▼
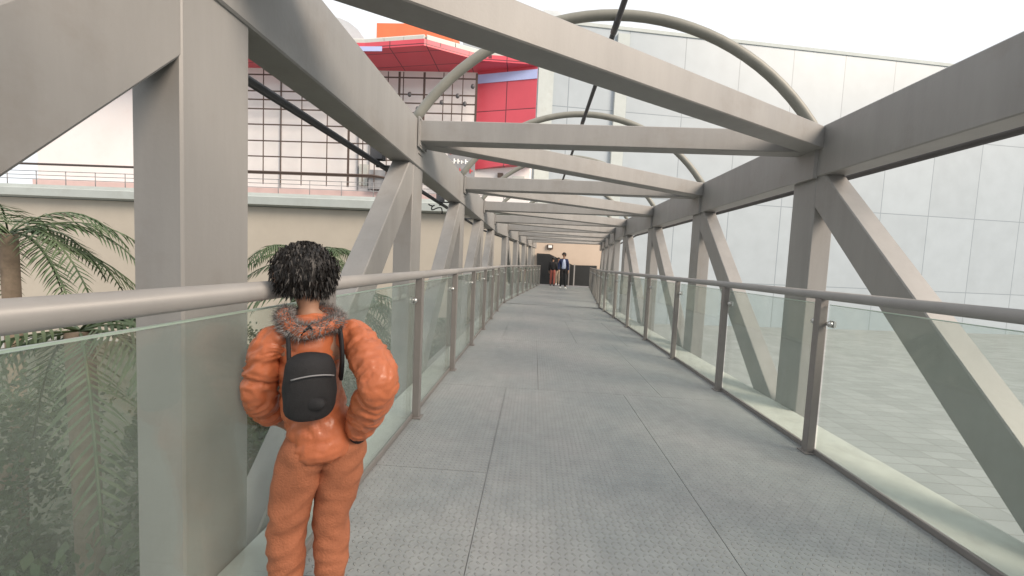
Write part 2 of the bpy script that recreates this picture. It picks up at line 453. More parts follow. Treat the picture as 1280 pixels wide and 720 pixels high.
for y in NODES:
    c = W(.63, y, 3.40)
    MB().box(c.x - .018, c.x + .018, c.y - .03, c.y + .03, c.z - .05, c.z + .02).build('purlin_clamp', M['darksteel'], pur)
    MB().tube([c + Vector((0, -.09, -.03)), c + Vector((0, .09, -.03))], .031, 8).build('purlin_sleeve', M['darksteel'], pur)
# deck joists below, edge ledges
for X0, X1 in ((XL - .01, PL - .035), (PR + .035, XR + .01)):
    xm = (X0 + X1) / 2
    B(MB().sweep(path(xm, -.035, -4.2, YEND), cprof(X1 - X0, .05, .004)), 'deck_ledge', M['ledge'])
for y in NODES:
    B(MB().sweep([W(XL, y, -.28), W(XR, y, -.28)], cprof(.15, .30)), 'floor_beam', M['steel'])
# piers under the bridge
for y in (1.4, 12.0, 20.5):
    c = W(.6, y, 0)
    B(MB().tube([Vector((c.x, c.y, -5)), Vector((c.x, c.y, -.55))], .35, 20, up=Vector((0, 1, 0))), 'pier', M['steel'])

# ------------------------------------------------------------------ the deck of chequer plates
mb = MB()
def plate(x0, x1, y0, y1):
    g = .0017
    y0 += g; y1 -= g; x0 += g; x1 -= g
    P = [W(x0, y0), W(x1, y0), W(x1, y1), W(x0, y1)]
    if y0 < YB < y1: return
    poly = [Vector((p.x, p.y, -.008)) for p in P]
    mb.prism(poly, (0, 0, .008))
PXL, PXR = PL - .03, PR + .03
cols = {0: [-.21, .91], 1: [.10, 1.27], 2: [-.45, .72, 1.5]}
ys = [NODES[0] - 1.4] + [y for y in NODES]
for i in range(len(ys) - 1):
    y0, y1 = ys[i], ys[i + 1]
    k = round((y0 - 1.38) / BAY)
    xs = [PXL] + cols[k % 3 if k % 3 in cols else 0] + [PXR]
    for j in range(len(xs) - 1):
        if y0 < YB < y1:
            plate(xs[j], xs[j + 1], y0, YB); plate(xs[j], xs[j + 1], YB + .005, y1)
        elif k == 0 and j == 0:
            plate(xs[j], xs[j + 1], y0, 2.2); plate(xs[j], xs[j + 1], 2.2, y1)
        else: plate(xs[j], xs[j + 1], y0, y1)
plate(PXL, .6, ys[-1], YEND); plate(.6, PXR, ys[-1], YEND)
fl = mb.build('floor', M['plate']); tag(fl, kind='structure')
mb = MB().sweep(path((PXL + PXR) / 2, -.045, -4.2, YEND), cprof(PXR - PXL - .02, .06, .002))
tag(mb.build('floor_underlay', M['rail']), kind='structure')

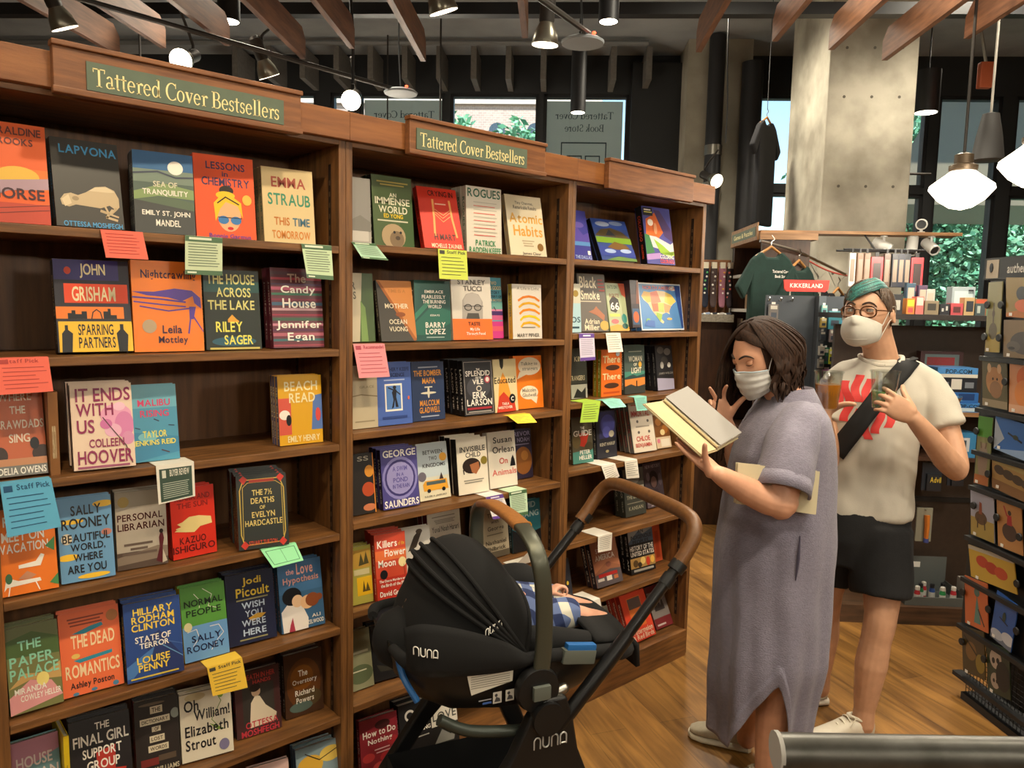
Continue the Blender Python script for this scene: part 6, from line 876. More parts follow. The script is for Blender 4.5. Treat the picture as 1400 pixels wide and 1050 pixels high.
hw.eyes(wm, TI, mat('iris_brown', '3a2416', .2), (0, -.6), SK_W); hw.brows(wm, TI, mat('brow_dark', '2e2018', .8))
def mask(hd, parent, T, m, zt, zb, bulge, wid, pleat, name='face_mask', strap_m=None, ear=(.0, -.01)):
    mb = MB(T); rows = []
    for i in range(23):
        v = i / 22; row = []
        for j in range(33):
            u = -1 + 2 * j / 32; a = R_(u * wid); ztop = zt - .030 * abs(u) ** 1.4 if not pleat else zt - .016 * abs(u) ** 1.3; zbot = zb + .022 * abs(u) ** 1.6
            z = ztop + (zbot - ztop) * v
            o = .004 + bulge * (1 - abs(u) ** 2.2) * math.sin(PI * min(1, v * .9 + .1)) ** .8
            nrm = Vector((math.sin(a), math.cos(a), 0)); el = math.degrees(math.asin(max(-.93, min(.99, z / .118)))); ps = hd.surf(-u * wid, el)
            tk = 1 - .16 * max(0, (v - .55) / .45) ** 2; q = Vector((math.sin(a) * .074 * tk, math.cos(a) * .094 * (1 - .05 * max(0, (v - .5) / .5) ** 2), z))
            bl_ = max(0, 1 - v / .5); bl_ = bl_ * bl_ * (3 - 2 * bl_); base = Vector((q.x, q.y + max(0, ps.y - q.y) * bl_, z))
            if not pleat: o += .007 * math.exp(-(u / .2) ** 2) * math.sin(PI * (v * .8 + .2))
            else: o += .0012 * math.sin(v * 26)
            row.append(hd.w(base + nrm * o))
        rows.append(row)
    mb.loft(rows, m, cap=False, closed=False); o = mb.build(name, parent, True, 80); o.modifiers.new('thick', 'SOLIDIFY').thickness = .0025
    mb = MB(T)
    for j, sg in ((0, -1), (32, 1)):
        for i, ey in ((1, .028), (20, -.022)):
            mb.tube([rows[i][j], hd.w((sg * .079, .012, (ey + .0) * .8)), hd.w((sg * .083, -.016, ey)), hd.w((sg * .08, -.03, 0))], .0016, strap_m or m, 6, smooth=4)
    mb.build('ear_loop', o, True); return o, rows
HAIR_W.node_tree.nodes['Principled BSDF'].inputs['Specular IOR Level'].default_value = .22
mk_, rows = mask(hw, wm, TI, MASKW, -.006, -.115, .010, 64, True)
mb = MB(TI); mb.tube([Vector(rows[0][j]) + hw.F * .001 for j in range(0, 33, 2)], .0022, mat('mask_blue_edge', 'b4c4cc', .8), 6); mb.build('mask_edge', mk_, True)
bd_ = next(o for o in wm.children if o.name.startswith('body'))
def bvh_of(o): return BVHTree.FromPolygons([v.co for v in o.data.vertices], [p.vertices for p in o.data.polygons])
def onto(bv, T, org, d, off=.0014):
    o = T @ Vector(org); dd = (T.to_3x3() @ Vector(d)).normalized(); h = bv.ray_cast(o, dd)
    return None if h[0] is None else h[0] - dd * off
bv = bvh_of(bd_); mb = MB(); VD = Vector((.664, .74, -.1)); INK = mat('tattoo_ink', '4a4448', .6)
for ln in ([(2.135, -.95, 1.078), (2.16, -.95, 1.062), (2.185, -.95, 1.056)], [(2.158, -.95, 1.10), (2.163, -.95, 1.08), (2.166, -.95, 1.062)], [(2.146, -.95, 1.085), (2.152, -.95, 1.068)], [(2.172, -.95, 1.085), (2.174, -.95, 1.06)], [(2.18, -.95, 1.075), (2.19, -.95, 1.05)]):
    q = [onto(bv, TI, (x - .664 * .1, y - .74 * .1, z + .01), VD, .0006) for x, y, z in ln]; q = [p for p in q if p]
    if len(q) > 1: mb.tube(q, .0011, INK, 5, smooth=3)
if mb.v: mb.build('tattoo', bd_)
# open book in her hand
PG = mat('page_cream', 'bcaa82', .8, var=.05, vs_=30); PGW = mat('endpaper_grey', '8f8b86', .8); CVR = mat('book_board_cream', 'ac9a74', .6)
sp0 = Vector((1.994, -.728, 1.196)); sp1 = sp0 + S_ * .232; org = sp0.copy()
ob = thing('open_book', 'open book with cream and grey endpapers held up by the woman in lavender', 'book', org); mb = MB(Matrix.Translation(-org))
def leaf(mb, u0, u1, lift0, lift1, s0, s1, th, m):
    q = [sp0 + S_ * s0 + U_ * u0 + N_ * lift0, sp0 + S_ * s0 + U_ * u1 + N_ * lift1, sp0 + S_ * s1 + U_ * u1 + N_ * lift1, sp0 + S_ * s1 + U_ * u0 + N_ * lift0]; mb.plate(q, th, m)
leaf(mb, -.125, -.004, .012, .0, 0, .235, .003, CVR); leaf(mb, .004, .13, .0, .018, 0, .235, .003, CVR); leaf(mb, -.005, .005, -.001, -.001, 0, .235, .003, CVR); mb.build('cover', ob)
mb = MB(Matrix.Translation(-org)); leaf(mb, -.12, -.004, .0145, .0035, .004, .231, .002, PG); mb.build('inside_cover_page', ob)
mb = MB(Matrix.Translation(-org)); leaf(mb, .003, .126, .013, .033, .004, .231, .012, PAPER); mb.build('page_block', ob)
mb = MB(Matrix.Translation(-org)); leaf(mb, .003, .128, .020, .042, .003, .232, .001, PGW); mb.build('endpaper', ob)
mb = MB(Matrix.Translation(-org)); mb.tube([sp0 + S_ * .006 + N_ * .009 + U_ * .001, sp0 + S_ * .228 + N_ * .009 + U_ * .001], .0045, PG, 8); mb.build('gutter_fold', ob)
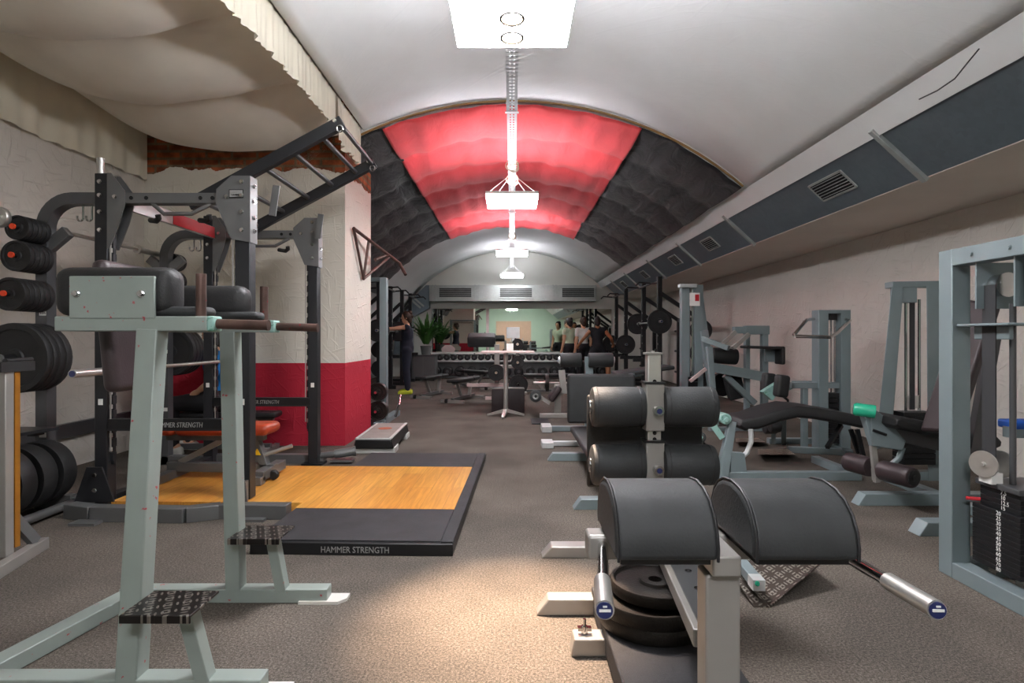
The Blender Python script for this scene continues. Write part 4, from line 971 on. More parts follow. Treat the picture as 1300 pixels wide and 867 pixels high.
▲
All lines from the start of the entries through the one with "0))), 'pier', M['steel'])" are to be output exactly; omit the pictures.

Write part 2 of the bpy script that recreates this picture. It picks up at line 453. More parts follow. Treat the picture as 1280 pixels wide and 720 pixels high.
for y in NODES:
    c = W(.63, y, 3.40)
    MB().box(c.x - .018, c.x + .018, c.y - .03, c.y + .03, c.z - .05, c.z + .02).build('purlin_clamp', M['darksteel'], pur)
    MB().tube([c + Vector((0, -.09, -.03)), c + Vector((0, .09, -.03))], .031, 8).build('purlin_sleeve', M['darksteel'], pur)
# deck joists below, edge ledges
for X0, X1 in ((XL - .01, PL - .035), (PR + .035, XR + .01)):
    xm = (X0 + X1) / 2
    B(MB().sweep(path(xm, -.035, -4.2, YEND), cprof(X1 - X0, .05, .004)), 'deck_ledge', M['ledge'])
for y in NODES:
    B(MB().sweep([W(XL, y, -.28), W(XR, y, -.28)], cprof(.15, .30)), 'floor_beam', M['steel'])
# piers under the bridge
for y in (1.4, 12.0, 20.5):
    c = W(.6, y, 0)
    B(MB().tube([Vector((c.x, c.y, -5)), Vector((c.x, c.y, -.55))], .35, 20, up=Vector((0, 1, 0))), 'pier', M['steel'])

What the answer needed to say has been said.